:: Set problem ::
Keep only the lines from the top of the listing through the one with "t), M['pinkpale'], .00004)", and reproduce them unaltered.

════

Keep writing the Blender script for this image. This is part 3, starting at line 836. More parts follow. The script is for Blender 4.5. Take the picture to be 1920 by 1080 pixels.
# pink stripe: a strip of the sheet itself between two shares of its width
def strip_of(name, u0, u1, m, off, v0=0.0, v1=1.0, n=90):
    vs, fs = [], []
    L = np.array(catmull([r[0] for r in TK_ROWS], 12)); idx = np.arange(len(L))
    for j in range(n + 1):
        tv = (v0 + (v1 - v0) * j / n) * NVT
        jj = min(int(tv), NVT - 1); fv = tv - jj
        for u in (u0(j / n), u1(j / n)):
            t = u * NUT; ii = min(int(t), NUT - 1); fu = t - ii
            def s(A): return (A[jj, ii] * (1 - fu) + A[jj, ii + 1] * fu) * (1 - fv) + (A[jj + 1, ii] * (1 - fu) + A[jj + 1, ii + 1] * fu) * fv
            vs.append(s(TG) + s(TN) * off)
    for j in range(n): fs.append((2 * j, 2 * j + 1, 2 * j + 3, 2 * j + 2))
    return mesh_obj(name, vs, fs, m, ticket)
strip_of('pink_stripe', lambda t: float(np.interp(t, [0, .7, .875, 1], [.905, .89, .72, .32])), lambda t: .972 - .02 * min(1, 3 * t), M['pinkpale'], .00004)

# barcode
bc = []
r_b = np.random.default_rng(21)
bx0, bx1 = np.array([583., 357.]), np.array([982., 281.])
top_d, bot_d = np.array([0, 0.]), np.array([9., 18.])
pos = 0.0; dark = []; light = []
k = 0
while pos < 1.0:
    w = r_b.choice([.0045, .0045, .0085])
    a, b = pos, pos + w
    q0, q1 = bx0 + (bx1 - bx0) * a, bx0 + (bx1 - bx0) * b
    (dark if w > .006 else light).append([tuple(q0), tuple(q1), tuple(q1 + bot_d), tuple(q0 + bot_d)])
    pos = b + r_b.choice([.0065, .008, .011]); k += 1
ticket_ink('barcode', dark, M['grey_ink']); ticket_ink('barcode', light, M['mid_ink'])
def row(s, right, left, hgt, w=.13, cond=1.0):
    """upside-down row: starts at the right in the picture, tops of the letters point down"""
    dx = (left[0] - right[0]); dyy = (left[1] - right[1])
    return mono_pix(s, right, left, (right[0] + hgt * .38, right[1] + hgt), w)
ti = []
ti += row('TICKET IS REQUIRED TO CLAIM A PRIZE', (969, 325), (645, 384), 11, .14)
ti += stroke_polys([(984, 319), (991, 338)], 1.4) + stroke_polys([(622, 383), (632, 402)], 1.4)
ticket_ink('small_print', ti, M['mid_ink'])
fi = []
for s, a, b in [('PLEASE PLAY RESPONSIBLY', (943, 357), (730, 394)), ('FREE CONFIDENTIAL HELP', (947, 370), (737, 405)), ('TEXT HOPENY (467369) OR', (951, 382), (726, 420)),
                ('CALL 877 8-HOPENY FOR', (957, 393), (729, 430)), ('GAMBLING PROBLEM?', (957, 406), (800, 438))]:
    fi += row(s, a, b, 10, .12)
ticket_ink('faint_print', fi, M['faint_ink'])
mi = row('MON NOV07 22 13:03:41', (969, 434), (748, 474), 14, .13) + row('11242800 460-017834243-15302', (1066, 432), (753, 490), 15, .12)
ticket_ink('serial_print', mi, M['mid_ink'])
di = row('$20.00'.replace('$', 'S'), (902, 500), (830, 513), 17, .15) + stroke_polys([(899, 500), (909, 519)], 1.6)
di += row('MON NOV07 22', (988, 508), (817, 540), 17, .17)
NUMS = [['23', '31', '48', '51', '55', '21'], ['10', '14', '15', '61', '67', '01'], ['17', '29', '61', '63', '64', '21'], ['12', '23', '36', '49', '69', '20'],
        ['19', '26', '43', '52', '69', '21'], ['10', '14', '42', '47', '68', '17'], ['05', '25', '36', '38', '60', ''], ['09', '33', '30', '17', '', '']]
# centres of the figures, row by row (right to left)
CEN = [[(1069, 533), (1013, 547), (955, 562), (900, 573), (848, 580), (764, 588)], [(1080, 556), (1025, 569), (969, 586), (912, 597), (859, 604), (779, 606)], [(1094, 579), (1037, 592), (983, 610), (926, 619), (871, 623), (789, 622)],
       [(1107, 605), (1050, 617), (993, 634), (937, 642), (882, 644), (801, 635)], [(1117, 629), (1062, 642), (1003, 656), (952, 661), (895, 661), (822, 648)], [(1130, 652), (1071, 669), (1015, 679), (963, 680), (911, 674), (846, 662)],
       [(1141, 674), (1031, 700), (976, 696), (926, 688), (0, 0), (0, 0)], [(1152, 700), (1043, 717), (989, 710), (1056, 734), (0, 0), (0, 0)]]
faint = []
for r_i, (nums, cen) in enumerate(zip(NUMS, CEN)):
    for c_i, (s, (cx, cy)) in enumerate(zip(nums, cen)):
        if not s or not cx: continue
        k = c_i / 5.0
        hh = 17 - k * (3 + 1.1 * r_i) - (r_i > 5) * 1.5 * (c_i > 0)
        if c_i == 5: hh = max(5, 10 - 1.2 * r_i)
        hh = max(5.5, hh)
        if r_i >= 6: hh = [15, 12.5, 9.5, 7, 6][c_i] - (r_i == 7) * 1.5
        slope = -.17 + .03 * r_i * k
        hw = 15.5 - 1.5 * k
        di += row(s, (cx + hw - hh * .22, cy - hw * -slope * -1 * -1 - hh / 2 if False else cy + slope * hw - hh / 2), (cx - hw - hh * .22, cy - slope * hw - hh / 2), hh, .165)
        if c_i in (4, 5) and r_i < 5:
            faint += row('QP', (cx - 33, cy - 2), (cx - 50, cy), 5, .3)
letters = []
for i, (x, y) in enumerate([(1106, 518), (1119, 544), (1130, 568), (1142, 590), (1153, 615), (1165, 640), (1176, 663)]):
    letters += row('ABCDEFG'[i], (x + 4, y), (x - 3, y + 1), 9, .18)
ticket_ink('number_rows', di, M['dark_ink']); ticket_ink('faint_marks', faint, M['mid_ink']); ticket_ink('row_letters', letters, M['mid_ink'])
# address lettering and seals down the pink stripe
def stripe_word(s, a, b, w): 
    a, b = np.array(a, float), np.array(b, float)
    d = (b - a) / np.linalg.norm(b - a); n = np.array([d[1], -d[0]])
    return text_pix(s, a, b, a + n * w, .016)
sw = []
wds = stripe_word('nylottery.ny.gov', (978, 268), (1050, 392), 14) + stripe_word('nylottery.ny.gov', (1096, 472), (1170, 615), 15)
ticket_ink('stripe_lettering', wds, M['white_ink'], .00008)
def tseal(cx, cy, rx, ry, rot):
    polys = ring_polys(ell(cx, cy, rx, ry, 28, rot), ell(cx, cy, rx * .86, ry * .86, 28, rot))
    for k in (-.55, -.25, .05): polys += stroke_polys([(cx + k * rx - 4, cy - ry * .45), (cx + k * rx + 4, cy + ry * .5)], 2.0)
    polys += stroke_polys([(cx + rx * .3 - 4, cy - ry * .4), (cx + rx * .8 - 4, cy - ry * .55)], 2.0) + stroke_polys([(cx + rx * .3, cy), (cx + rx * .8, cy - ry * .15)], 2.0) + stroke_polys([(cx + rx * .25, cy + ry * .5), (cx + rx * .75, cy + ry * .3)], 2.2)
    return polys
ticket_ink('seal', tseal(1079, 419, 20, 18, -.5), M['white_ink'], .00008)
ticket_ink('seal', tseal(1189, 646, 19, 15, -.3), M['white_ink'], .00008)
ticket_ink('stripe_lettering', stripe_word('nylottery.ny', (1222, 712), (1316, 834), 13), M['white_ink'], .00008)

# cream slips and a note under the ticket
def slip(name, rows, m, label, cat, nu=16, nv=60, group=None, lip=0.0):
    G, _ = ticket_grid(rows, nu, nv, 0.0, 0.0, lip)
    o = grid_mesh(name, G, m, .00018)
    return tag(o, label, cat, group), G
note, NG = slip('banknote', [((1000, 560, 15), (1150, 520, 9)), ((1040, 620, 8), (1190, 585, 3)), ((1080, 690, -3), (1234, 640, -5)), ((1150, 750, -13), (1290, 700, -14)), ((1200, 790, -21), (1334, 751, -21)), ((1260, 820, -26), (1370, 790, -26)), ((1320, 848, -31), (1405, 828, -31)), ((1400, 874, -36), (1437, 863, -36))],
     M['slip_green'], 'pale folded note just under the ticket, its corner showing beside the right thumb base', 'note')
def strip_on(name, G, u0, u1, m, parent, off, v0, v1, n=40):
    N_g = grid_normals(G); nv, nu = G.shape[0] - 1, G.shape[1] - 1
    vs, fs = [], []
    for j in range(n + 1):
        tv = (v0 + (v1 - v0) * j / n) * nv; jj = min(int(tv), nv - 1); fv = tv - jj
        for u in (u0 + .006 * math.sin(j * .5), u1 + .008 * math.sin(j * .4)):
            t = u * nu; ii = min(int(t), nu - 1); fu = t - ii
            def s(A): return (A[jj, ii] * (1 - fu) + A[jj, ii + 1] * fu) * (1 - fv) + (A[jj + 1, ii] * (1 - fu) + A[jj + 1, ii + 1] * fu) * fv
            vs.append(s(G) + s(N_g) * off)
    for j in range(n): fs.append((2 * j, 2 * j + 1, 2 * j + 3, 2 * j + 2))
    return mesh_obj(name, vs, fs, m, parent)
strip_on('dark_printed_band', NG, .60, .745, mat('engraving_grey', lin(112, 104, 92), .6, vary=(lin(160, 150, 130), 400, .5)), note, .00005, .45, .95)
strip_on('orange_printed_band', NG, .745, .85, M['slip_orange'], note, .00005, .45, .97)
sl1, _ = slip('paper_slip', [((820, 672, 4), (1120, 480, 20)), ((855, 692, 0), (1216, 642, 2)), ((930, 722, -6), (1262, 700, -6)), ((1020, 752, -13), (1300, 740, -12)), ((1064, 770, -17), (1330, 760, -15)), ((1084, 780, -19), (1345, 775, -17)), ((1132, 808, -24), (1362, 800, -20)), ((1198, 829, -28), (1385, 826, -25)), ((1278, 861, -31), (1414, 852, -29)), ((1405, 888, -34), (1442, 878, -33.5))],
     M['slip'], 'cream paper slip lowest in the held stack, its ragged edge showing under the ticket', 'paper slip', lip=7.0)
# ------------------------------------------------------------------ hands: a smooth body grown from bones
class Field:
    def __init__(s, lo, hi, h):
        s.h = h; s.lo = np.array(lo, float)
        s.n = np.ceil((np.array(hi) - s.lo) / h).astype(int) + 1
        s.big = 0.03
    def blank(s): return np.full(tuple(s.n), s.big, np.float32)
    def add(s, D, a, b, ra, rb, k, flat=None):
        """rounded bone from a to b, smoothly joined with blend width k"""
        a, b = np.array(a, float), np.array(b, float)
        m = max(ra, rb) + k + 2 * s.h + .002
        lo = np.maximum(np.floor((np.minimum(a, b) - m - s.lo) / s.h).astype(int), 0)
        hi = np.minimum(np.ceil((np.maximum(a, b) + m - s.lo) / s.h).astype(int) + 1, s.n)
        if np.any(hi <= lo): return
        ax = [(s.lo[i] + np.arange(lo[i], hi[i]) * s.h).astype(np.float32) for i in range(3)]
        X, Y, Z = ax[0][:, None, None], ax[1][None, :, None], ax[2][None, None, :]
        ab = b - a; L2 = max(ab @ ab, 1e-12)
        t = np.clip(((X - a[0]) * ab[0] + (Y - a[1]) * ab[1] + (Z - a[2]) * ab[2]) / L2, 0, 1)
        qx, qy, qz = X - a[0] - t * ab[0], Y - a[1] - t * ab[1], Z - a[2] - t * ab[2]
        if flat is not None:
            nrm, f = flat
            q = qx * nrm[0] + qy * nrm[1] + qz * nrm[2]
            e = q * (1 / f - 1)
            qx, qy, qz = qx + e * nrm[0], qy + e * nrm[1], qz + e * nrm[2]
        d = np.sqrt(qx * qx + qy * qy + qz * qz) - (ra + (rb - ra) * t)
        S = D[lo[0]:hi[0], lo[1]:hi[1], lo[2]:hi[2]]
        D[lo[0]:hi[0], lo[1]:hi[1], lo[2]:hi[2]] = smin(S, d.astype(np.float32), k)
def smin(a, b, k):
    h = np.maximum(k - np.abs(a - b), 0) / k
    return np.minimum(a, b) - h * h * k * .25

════

:: Finished task ::
Keep writing the Blender script for this image. This is part 3, starting at line 836. More parts follow. The script is for Blender 4.5. Take the picture to be 1920 by 1080 pixels.
# pink stripe: a strip of the sheet itself between two shares of its width
def strip_of(name, u0, u1, m, off, v0=0.0, v1=1.0, n=90):
    vs, fs = [], []
    L = np.array(catmull([r[0] for r in TK_ROWS], 12)); idx = np.arange(len(L))
    for j in range(n + 1):
        tv = (v0 + (v1 - v0) * j / n) * NVT
        jj = min(int(tv), NVT - 1); fv = tv - jj
        for u in (u0(j / n), u1(j / n)):
            t = u * NUT; ii = min(int(t), NUT - 1); fu = t - ii
            def s(A): return (A[jj, ii] * (1 - fu) + A[jj, ii + 1] * fu) * (1 - fv) + (A[jj + 1, ii] * (1 - fu) + A[jj + 1, ii + 1] * fu) * fv
            vs.append(s(TG) + s(TN) * off)
    for j in range(n): fs.append((2 * j, 2 * j + 1, 2 * j + 3, 2 * j + 2))
    return mesh_obj(name, vs, fs, m, ticket)
strip_of('pink_stripe', lambda t: float(np.interp(t, [0, .7, .875, 1], [.905, .89, .72, .32])), lambda t: .972 - .02 * min(1, 3 * t), M['pinkpale'], .00004)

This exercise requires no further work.